O ultra trail é um modo de vida e de ver a vida. Aceitar as lições aprendidas faz parte desta visão do mundo. Assim, os nossos dois campeões contam-lhe as lições que o trail lhes ensinou, e a da humildade que o ultra trail está prestes a ensinar-lhes.
A lição de humildade de Gaëtan:
“O trail, para mim, é sinónimo de liberdade, paisagens magníficas, grandes espaços. É também partilhar: podemos viver 10 horas de corrida com uma rapariga ou um rapaz, aprendemos a conhecer-nos, a trocar ideias, a apoiar-nos. O trail é uma aventura interior, é um pouco místico e bem mais do que um desporto. Vais procurar coisas bem no fundo de ti, fazes a ponte com a tua vida. Na ilha da Reunião, tenho plena consciência de que vou passar por momentos em que vou estar à beira da rutura. Espero o pior: quando já não conseguir alimentar-me ou em que só vou conseguir dormir duas ou três horas…
A lição de humildade de Thierry:
“As pessoas acham que, para mim, a Diagonale des Fous ® é uma mera formalidade quando, de facto, é o total desconhecido. Quando um ultra trail curto se torna difícil, consigo manter o meu esforço porque penso que só faltam 20 quilómetros, ou seja, tenho de aguentar 2 ou 3 horas. Quando vou à frente e não vejo ninguém atrás de mim, permito-me caminhar. No Grand Raid ®, o esquema da corrida será muito diferente. Para começar, sou um corredor bastante rápido e terei de ir mais devagar. Até o vencedor tem de parar para se sentar e mudar de meias! Nunca fiz isso na vida. Então, quando estiver esgotado e me faltarem ainda 60 quilómetros para chegar ao fim, como irei reagir? É preciso encarar esta corrida com bastante humildade”.
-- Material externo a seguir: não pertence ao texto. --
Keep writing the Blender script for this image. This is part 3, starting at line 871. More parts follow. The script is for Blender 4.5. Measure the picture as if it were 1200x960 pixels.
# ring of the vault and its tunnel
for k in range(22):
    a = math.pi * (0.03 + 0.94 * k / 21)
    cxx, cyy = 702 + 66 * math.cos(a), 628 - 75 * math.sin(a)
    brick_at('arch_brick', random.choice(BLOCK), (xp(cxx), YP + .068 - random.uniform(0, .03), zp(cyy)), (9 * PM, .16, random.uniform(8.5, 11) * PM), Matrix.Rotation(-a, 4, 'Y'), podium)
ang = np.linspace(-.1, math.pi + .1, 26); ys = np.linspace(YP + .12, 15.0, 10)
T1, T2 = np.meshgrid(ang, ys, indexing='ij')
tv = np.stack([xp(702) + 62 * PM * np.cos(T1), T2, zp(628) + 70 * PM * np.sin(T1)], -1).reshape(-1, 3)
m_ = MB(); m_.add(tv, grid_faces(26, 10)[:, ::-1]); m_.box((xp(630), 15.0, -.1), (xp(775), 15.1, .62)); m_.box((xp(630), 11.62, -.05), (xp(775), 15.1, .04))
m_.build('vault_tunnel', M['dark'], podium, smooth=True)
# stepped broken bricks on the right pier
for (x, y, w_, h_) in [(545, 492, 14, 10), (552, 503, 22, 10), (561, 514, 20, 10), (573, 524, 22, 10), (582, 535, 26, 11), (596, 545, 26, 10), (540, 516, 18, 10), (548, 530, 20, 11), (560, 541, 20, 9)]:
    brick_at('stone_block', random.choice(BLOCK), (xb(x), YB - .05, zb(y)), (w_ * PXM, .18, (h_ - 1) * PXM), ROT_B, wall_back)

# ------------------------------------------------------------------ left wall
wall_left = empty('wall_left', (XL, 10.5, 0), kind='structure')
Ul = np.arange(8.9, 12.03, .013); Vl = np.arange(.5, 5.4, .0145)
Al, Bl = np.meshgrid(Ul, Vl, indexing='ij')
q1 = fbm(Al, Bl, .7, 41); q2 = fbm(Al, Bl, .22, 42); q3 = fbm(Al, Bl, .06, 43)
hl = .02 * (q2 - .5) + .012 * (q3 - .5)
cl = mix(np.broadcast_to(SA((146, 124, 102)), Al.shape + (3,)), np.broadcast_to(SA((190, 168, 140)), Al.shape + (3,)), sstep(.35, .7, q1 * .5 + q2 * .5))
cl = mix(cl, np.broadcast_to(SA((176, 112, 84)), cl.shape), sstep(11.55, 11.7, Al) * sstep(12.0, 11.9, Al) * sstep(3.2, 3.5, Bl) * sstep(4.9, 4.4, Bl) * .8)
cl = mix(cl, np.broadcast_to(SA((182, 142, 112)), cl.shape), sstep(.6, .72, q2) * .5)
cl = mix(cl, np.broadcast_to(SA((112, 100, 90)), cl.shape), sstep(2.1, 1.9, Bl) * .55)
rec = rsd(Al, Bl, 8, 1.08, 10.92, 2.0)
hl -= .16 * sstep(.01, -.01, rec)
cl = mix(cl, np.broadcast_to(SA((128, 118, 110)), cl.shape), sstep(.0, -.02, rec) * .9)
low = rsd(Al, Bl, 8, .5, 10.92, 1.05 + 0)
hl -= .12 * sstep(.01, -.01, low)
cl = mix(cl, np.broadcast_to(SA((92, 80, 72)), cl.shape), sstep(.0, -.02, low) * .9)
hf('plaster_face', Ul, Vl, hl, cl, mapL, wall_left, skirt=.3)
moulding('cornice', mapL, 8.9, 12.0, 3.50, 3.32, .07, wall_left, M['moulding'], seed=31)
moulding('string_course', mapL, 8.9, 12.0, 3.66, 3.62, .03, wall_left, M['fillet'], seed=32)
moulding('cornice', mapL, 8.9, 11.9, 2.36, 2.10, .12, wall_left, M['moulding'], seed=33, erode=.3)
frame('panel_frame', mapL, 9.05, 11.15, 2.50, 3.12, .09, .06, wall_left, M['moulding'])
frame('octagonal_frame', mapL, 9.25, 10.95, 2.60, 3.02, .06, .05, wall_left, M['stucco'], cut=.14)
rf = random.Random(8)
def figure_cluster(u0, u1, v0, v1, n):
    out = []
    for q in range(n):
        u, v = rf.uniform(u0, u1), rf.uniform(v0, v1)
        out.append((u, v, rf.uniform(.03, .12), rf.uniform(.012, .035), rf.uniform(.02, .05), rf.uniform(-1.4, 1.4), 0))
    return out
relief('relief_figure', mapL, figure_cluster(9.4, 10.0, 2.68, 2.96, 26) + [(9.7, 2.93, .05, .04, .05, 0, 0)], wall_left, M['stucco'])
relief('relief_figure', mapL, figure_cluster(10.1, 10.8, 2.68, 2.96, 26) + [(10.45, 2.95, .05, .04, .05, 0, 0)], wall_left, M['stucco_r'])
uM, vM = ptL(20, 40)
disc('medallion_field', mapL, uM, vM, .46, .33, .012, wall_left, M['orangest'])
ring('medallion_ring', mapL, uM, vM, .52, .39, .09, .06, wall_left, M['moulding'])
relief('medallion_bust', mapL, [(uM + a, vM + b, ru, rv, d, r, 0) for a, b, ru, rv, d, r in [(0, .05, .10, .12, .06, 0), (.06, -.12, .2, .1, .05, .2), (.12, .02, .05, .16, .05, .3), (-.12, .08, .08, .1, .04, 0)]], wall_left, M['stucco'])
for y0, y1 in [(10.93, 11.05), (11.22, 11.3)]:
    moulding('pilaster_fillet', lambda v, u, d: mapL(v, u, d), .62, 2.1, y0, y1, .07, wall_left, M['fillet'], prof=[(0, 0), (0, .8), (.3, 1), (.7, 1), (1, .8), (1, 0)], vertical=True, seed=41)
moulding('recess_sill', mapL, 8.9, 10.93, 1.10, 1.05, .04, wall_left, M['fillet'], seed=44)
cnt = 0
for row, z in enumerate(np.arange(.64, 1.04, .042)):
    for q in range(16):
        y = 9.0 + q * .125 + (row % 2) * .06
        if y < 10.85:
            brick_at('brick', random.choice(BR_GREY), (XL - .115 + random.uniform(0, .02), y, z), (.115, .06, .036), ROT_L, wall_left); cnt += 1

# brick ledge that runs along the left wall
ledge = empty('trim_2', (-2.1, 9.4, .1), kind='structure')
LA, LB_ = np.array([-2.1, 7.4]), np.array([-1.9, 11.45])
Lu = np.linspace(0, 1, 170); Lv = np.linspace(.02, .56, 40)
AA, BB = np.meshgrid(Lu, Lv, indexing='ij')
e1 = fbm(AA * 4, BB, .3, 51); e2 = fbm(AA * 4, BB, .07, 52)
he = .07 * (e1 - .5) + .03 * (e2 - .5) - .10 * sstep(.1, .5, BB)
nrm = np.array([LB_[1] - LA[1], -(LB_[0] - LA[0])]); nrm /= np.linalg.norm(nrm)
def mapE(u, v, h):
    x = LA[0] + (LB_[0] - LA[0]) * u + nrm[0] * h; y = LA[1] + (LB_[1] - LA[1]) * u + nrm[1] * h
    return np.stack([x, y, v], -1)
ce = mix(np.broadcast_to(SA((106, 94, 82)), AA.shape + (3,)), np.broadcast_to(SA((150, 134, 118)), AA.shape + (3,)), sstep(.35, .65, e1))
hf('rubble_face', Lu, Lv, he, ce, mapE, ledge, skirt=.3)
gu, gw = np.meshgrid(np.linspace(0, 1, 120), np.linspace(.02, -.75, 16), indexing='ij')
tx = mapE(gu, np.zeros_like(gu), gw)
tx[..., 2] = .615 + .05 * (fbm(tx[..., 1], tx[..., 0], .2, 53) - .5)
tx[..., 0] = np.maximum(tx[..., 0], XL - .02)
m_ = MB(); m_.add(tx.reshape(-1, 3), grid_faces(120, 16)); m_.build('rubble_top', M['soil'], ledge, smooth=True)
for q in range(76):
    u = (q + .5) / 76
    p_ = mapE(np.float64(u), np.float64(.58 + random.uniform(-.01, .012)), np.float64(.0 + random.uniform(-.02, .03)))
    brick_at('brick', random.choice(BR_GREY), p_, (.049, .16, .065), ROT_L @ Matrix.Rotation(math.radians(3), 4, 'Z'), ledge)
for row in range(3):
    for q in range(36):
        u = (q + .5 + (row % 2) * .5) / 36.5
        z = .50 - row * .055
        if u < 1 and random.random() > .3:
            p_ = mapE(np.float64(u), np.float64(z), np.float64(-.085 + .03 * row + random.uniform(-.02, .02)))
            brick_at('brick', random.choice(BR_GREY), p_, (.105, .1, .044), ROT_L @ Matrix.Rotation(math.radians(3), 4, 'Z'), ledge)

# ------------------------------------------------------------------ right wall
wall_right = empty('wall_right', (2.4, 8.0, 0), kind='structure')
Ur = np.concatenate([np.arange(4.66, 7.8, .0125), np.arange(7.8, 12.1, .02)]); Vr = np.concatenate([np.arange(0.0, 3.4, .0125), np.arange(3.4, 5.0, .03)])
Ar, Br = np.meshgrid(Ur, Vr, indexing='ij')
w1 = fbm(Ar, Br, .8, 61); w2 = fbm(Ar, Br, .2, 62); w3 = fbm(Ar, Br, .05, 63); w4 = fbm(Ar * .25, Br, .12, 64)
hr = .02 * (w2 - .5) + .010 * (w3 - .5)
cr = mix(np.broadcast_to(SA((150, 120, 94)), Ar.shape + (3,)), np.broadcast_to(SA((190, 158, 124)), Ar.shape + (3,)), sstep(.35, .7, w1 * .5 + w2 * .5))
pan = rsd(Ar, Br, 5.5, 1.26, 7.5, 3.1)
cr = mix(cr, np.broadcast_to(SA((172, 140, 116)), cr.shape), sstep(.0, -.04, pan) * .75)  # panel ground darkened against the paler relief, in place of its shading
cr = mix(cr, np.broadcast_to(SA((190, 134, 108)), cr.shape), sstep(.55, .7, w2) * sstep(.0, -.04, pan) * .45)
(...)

Talvez se pergunte? Porque motivo Gaëtan e Thierry praticam trail? Porque querem eles mergulhar no ultra trail, sabendo bem o que os espera? Só há uma resposta, é preciso experimentar para compreender. O trail assume uma dimensão mágica, e o ultra trail é uma nova aventura ainda mais intensa que lhes é oferecida e à qual eles se oferecem. O ultra trail é uma viagem ao fundo de si mesmo para renovar-se. Encontramo-nos à chegada?